カウンセリングという非日常の安全な「容器」があることで、そうしたものに向き合う時間と空間が持てます。
未完了の仕事をする
逆に、そうした感情に向き合うことが出来ないと、流したつもりでもまるで心にしこりのように残ってしまうこともあれば、よりよい人間関係を築く機会や自己成長・自己実現につながる機会を逃してしまうこともあります。そんなやり残してしまった「仕事」のことを、カウンセリングでは“Unfinished work”「終わっていない仕事」「未完了の仕事」といいます。

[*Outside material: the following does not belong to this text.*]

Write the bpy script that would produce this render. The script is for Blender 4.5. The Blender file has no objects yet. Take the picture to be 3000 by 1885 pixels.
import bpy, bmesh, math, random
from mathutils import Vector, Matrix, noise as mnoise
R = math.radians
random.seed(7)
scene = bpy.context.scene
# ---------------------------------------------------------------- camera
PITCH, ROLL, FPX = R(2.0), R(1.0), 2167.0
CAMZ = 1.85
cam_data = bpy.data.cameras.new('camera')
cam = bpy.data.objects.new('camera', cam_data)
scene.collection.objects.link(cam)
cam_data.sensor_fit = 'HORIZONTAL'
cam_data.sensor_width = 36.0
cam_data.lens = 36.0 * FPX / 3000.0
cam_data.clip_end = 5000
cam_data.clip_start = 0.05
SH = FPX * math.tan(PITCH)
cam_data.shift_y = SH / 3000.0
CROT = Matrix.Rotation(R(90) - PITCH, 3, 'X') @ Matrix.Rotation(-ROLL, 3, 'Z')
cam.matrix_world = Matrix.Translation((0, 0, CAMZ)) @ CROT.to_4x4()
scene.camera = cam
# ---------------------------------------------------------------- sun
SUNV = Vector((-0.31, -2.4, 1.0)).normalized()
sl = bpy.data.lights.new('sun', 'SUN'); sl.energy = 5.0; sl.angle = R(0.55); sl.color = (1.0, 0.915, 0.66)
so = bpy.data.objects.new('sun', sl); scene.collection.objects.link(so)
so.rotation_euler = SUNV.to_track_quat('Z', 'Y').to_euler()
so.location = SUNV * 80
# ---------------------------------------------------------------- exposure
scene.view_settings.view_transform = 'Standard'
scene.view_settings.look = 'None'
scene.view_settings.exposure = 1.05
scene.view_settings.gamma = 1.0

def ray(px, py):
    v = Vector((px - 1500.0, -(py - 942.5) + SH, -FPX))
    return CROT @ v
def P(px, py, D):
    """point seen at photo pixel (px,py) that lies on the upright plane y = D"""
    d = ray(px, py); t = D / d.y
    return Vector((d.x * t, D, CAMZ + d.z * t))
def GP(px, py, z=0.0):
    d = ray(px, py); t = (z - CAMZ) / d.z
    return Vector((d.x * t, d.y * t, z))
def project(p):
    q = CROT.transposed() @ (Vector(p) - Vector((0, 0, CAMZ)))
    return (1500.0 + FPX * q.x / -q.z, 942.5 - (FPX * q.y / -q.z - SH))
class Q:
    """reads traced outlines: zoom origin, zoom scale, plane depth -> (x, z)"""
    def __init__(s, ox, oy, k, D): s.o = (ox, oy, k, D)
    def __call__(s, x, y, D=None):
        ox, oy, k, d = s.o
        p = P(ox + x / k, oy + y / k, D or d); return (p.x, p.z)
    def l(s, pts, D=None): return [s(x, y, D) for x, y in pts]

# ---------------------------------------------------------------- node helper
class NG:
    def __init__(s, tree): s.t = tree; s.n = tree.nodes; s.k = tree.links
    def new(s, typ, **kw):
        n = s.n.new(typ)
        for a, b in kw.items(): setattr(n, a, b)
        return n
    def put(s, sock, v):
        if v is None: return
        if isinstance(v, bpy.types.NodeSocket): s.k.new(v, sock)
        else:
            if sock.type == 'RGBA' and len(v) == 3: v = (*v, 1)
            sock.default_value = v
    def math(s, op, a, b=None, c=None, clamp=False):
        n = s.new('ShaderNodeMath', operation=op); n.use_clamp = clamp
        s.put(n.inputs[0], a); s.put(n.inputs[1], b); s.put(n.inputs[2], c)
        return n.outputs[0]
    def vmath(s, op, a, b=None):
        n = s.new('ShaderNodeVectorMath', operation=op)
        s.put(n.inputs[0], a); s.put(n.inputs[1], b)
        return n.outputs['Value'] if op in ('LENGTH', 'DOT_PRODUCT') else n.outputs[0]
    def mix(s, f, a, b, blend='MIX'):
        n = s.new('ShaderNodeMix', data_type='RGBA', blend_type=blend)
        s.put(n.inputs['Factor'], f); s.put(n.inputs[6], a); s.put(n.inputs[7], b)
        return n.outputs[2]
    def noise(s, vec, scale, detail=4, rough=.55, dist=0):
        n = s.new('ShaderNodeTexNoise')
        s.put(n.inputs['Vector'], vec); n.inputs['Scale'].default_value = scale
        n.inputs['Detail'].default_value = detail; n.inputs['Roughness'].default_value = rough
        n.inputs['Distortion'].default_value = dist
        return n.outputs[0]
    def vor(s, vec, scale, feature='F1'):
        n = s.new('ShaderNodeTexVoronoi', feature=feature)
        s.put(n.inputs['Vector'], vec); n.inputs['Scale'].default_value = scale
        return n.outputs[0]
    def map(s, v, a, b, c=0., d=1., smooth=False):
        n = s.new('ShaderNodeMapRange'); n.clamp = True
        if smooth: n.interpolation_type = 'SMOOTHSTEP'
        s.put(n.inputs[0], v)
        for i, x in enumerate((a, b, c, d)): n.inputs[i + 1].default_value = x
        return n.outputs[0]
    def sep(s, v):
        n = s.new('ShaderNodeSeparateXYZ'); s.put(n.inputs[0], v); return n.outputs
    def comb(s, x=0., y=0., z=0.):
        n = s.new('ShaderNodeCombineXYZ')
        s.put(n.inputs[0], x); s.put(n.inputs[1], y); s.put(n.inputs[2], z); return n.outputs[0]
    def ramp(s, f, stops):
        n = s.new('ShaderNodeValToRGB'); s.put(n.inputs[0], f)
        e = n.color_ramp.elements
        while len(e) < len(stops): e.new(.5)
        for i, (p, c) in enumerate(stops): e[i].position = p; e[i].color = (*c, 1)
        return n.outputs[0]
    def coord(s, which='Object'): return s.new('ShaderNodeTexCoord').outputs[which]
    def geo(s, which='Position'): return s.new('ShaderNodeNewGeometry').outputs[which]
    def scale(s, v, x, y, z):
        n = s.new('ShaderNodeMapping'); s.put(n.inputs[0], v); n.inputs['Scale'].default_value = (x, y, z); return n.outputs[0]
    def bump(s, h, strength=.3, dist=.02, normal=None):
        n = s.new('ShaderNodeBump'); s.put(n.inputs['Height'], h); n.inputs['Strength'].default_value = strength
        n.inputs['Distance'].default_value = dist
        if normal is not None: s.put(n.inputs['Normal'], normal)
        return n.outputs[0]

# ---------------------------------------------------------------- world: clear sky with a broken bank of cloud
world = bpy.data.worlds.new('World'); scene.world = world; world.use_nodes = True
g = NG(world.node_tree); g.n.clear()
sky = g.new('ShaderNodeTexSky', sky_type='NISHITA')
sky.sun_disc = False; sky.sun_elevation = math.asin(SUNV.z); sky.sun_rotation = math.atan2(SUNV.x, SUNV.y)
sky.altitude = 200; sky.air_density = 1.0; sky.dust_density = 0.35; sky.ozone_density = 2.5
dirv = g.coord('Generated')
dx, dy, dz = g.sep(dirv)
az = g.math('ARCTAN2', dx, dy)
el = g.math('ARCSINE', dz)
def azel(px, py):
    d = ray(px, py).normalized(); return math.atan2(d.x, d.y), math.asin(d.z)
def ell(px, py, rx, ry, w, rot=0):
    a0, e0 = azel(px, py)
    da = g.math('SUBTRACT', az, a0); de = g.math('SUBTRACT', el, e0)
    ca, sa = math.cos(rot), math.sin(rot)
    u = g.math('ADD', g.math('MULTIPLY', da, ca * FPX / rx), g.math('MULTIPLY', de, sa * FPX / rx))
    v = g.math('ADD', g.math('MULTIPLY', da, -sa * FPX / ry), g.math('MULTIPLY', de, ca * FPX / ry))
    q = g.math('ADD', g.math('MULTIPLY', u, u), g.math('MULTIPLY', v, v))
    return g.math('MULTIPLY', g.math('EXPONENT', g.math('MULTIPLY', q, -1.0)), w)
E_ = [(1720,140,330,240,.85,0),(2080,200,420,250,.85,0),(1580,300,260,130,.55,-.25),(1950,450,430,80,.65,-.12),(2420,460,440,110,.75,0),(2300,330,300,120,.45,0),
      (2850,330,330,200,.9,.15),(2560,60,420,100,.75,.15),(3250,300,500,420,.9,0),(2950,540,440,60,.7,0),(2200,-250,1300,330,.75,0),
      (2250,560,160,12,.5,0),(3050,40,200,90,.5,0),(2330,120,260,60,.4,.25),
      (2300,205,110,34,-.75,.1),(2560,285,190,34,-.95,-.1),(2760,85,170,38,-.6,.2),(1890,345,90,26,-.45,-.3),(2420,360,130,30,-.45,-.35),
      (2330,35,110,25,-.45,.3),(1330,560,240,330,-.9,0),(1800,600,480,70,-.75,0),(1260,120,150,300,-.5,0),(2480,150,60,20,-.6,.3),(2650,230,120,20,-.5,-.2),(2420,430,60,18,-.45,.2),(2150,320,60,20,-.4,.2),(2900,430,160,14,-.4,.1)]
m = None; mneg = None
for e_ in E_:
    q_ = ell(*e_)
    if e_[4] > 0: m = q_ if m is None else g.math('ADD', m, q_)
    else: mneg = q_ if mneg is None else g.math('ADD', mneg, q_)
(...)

そうした自分でも気付いていない「未完了」のワークをするのもカウンセリングの一つの目的です。それをするためには、冷えてしまった感情、しこりのように固まってしまった思いを、もう一度「温め」、「柔らかく」するための容れものが必要なのです。
50分から1時間のあいだ、ひとりの人間がその人の全感覚を使って自分の話しを聴いてくれるというのは、とてもパワフルな体験です。そこには何かがギュッと凝縮していくような濃密な時間が生まれます。あるいは、地下鉱脈を探って、少しずつ心を掘り下げていくような感覚とも言えるかも知れません。
もちろん、クライエントさんが耐えられる程度においてしか掘り下げることはありません。(クライエントさんの状態によっては、お話しを聴いて理解し共感的にサポートするだけの場合もありますし、カウンセリングがサポートにならない状態の方にはカウンセリングを受けることをお勧めしないこともあります。)そのため、5cm掘るのに1セッションで進むこともあれば、心が決壊しないように、数年かけて堀を固めて、ようやく5cm進めることもあるのです。
けれど、心のプロセスは成果主義・効率主義に従っているわけではないので、早いほうが良いとか、効率が良い方が良いというわけではないのです。クライエントさんの心にとって必要な時間と、必要なプロセスはみな違います。
お一人お一人のこころのプロセスに寄り添い、クライエントさんにとってのしっかりした「心の変容のための容器」を提供できるよう自己点検を怠らないようしていきたいと思います。